Now Hawthorn coach Alastair Clarkson has
been re-appointed for the next two years he can get back to the business of trying to win a game for the Hawks.

The re-appointment of a coach is something
fans are justifiably interested in, especially when your team has lost its last
six games. Early last year, Carlton signed Denis Pagan for another three years only to watch as the
Blues failed to deliver any of the form suggested by their pre-season cup win
and a respectable 2004.

Unlike the Hawthorn process, it was a
decision made on the basis of improving results. At the time, Pagan said the
deal “was done in ten minutes”,
but since then, Carlton has plunged from hopeful to hopeless, with Pagan
entrenched until the end of 2008.

Yesterday, when Kennett was pressed on
details of the committee’s deliberations, he dismissed them as “irrelevant”,
in effect telling supporters to mind their own business, the sort of reaction
most Victorians have come to expect from the ex-Premier. Regardless of Kennett’s preference for
secrecy (where’s the footy ombudsman when you need him?), you suspect
the “show” surrounding the appointment of the coaching panel was a
crucial part of
it, regardless of its effect on the coach and players. Perceptions that the
club was
acting judiciously were just as important, if not more so, to
supporters and potential
sponsors as the recommendations themselves.

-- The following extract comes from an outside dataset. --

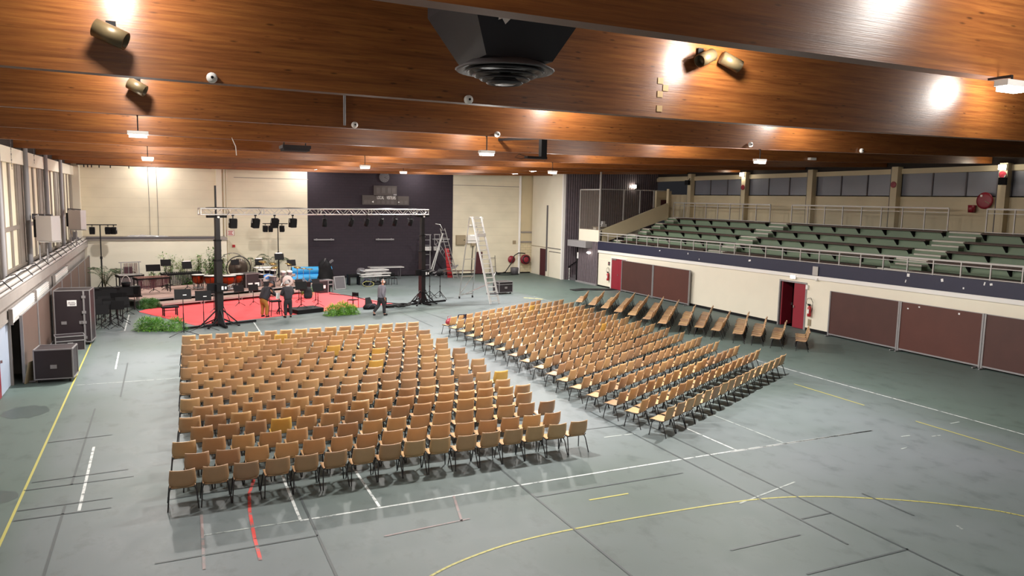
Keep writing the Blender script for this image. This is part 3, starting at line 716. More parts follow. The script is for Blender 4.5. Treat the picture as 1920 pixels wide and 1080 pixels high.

While Hawthorn is presenting a united front
on the issue, an article in today’s Age
goes some way to debunking the value of the whole exercise. “Hawthorn
had no choice but to extend Alastair Clarkson’s contract, and
it was more or less compelled to give him two years”, writes Jake
Niall,
before arguing that no other senior AFL coach is available to take
Clarkson’s job, and
going with a rookie coach would be akin to going backwards 18 months to
when
Clarkson was a rookie himself. “It wasn’t simply the
correct decision”, he concludes. “It was the only decision possible.”